Allein der Vortag, die Richterin habe die Angelegenheit rechtlich nicht so beurteilt, wie es den Vorstellungen des Prozessbevollmächtigten der Klägerin entspricht, und sie habe demgemäß die Angelegenheit auch von der Verfahrensleitung her nicht entsprechend den Vorstellungen des Prozessbevollmächtigten betrieben, ist kein Vortrag, aus dem Unsachlichkeit bzw Willkür auch nur ansatzweise erkennbar wäre. Vielmehr hat die Richterin bei ihrem richterlichen Hinweis den Anforderungen an ein faires Verfahren entsprechend auf die für sie ausschlaggebenden Entscheidungen hingewiesen und dem Prozessbevollmächtigten hierdurch Gelegenheit gegeben, sich in der Sache mit diesen Entscheidungen dezidiert auseinanderzusetzen, was der Prozessbevollmächtigte dann aber gerade nicht getan und stattdessen einen Befangenheitsantrag gestellt hat.

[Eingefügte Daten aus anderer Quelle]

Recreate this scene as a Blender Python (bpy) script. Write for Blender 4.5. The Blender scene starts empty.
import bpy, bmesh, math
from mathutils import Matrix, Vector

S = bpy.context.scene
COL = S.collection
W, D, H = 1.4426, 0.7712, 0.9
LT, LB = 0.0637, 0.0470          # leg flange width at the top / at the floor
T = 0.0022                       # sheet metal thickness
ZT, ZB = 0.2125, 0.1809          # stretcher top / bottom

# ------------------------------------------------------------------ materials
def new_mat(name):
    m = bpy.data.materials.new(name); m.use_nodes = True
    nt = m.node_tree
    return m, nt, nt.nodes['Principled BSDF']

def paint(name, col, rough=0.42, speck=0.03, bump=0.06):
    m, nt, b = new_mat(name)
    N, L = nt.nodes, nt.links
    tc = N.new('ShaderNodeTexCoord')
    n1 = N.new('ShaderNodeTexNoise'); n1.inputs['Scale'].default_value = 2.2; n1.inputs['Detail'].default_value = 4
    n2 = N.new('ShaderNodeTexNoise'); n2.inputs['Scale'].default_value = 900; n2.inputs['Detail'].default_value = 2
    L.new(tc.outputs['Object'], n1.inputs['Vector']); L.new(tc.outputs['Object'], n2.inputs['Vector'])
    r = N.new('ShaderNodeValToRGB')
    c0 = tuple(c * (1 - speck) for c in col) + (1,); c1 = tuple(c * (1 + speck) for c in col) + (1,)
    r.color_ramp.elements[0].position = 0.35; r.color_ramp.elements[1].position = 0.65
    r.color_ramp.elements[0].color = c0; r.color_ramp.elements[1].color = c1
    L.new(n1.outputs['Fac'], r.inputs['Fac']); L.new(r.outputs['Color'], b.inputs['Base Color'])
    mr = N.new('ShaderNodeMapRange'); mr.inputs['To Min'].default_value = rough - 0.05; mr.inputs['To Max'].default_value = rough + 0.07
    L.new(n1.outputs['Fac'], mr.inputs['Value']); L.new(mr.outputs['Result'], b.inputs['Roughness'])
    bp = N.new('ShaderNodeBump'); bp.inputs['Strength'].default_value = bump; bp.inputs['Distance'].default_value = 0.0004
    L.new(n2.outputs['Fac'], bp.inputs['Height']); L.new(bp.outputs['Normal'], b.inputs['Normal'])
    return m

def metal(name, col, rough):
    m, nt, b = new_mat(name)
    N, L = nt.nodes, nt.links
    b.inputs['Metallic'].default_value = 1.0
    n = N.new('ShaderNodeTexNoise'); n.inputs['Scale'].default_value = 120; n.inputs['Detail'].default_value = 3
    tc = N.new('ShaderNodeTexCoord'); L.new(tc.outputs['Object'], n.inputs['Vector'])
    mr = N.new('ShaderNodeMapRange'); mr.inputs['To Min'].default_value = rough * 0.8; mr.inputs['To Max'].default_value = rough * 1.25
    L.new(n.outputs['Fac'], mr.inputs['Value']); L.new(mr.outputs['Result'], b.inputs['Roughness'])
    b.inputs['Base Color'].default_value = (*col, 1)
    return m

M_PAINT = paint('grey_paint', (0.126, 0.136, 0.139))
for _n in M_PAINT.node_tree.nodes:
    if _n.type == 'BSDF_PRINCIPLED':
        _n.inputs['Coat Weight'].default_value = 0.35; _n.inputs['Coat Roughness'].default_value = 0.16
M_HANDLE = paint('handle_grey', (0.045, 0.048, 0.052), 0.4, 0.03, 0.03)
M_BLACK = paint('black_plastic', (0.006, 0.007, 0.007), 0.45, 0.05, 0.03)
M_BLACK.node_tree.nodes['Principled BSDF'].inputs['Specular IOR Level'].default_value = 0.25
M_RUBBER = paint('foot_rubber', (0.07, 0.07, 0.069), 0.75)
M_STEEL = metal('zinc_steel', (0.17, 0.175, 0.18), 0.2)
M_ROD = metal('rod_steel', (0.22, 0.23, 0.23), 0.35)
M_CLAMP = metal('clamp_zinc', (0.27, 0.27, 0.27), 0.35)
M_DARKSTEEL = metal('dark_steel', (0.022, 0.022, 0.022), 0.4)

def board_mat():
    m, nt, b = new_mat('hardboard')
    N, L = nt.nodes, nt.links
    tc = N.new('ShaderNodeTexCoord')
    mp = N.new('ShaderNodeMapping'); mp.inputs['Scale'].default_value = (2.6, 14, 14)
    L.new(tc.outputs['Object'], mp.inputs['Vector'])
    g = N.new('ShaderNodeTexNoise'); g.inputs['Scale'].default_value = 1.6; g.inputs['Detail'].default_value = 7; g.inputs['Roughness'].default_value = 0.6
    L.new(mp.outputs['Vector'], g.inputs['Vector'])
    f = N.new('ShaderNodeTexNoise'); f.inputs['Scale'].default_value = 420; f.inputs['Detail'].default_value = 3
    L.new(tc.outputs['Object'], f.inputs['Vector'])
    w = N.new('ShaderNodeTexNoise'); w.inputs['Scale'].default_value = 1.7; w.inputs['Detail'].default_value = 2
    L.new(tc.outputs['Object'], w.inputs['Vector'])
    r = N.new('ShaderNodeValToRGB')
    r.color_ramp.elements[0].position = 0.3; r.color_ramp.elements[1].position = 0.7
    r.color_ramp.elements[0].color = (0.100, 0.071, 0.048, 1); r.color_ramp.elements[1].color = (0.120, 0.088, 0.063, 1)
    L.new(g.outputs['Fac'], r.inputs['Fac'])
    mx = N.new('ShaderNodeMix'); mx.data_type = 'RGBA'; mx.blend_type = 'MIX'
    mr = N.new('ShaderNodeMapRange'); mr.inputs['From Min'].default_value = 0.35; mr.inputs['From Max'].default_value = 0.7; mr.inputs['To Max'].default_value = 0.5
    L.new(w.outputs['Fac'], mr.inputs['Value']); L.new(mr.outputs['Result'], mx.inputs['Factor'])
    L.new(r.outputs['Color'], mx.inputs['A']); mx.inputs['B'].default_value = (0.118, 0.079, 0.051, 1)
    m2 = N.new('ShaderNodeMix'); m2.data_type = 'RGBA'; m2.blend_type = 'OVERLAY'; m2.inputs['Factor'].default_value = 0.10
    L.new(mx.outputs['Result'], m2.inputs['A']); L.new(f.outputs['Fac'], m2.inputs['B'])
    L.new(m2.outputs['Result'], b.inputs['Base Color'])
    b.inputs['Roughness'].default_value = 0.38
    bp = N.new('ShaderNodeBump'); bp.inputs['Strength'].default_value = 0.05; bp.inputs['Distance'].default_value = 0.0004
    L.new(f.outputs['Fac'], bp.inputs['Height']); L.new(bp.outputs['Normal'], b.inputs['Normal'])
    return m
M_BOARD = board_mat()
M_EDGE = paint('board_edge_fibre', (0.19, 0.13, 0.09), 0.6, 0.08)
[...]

Ein unsachliches oder willkürliches Beharren der Richterin auf ihrer Rechtsmeinung ist - anders als der Prozessbevollmächtigte der Klägerin meint - ebenfalls nicht zu erkennen. Bei ihrem richterlichen Hinweis hat die Richterin ausdrücklich und unter angemessener Fristsetzung Gelegenheit zur Stellungnahme gegeben. Allein hieraus ist schon ersichtlich, dass die Richterin nicht beharrlich nur ihren Standpunkt nur durchsetzen wollte. Dafür, dass die Richterin sich bei einer sachlichen Stellungnahme des Prozessbevollmächtigten zu den von ihr im richterlichen Hinweis genannten Entscheidungen nicht mit eventuellen Argumenten der Klägerseite auseinandergesetzt hätte, bestehen keinerlei Anhaltspunkte und dürfen der Richterin auch nicht unterstellt werden, wie es der Prozessbevollmächtigte letztlich mit seiner Behauptung tut.
Auch die bislang mit der Angelegenheit nicht befassten Richterinnen des Senats hätten sich im Übrigen bei einer qualifizierten Stellungnahme des Prozessbevollmächtigten zum Schreiben der Richterin vom 08.02.2024 inhaltlich vertieft, insbesondere mit Argumenten zu den von der Berichterstatterin als ausschlaggebend genannten Entscheidungen, auseinandersetzen können. Gleiches gilt bzgl. der von der Berichterstatterin anvisierten Entscheidung durch Beschluss nach § 153 Abs. 4 SGG; im Rahmen der Anhörung der Berichterstatterin zum Verfahren nach § 153 Abs. 4 SGG hat der Prozessbevollmächtigte der Klägerin jedoch nicht hinreichend argumentativ darlegt, warum sich hier ein Verfahren nach § 153 Abs. 4 SGG verbieten soll.
Im Ergebnis lässt sich bzgl der Richterin R keinerlei Verhalten feststellen, das ihre Unparteilichkeit als Richterin in Frage stellen würde. Vielmehr erweckt der Befangenheitsantrag samt Reaktion des Prozessbevollmächtigten auf die dienstlichen Stellungnahmen der Richterinnen den Eindruck, dass der Prozessbevollmächtigte seine Rechtsauffassung abseits von rechtlichen Argumenten mittels eines Befangenheitsantrags und damit rechtsmissbräuchlich durchzusetzen versucht. Wenn der Prozessbevollmächtigte der Klägerin die rechtliche Auffassung der Berichterstatterin nicht teilt, bleibt es ihm unbenommen, anstelle eines Befangenheitsantrags mit sachlichen Argumenten die Berichterstatterin, den Senat und ggf das BSG von seiner Rechtsauffassung zu überzeugen.
Dieser Beschluss ist gemäß § 177 SGG unanfechtbar.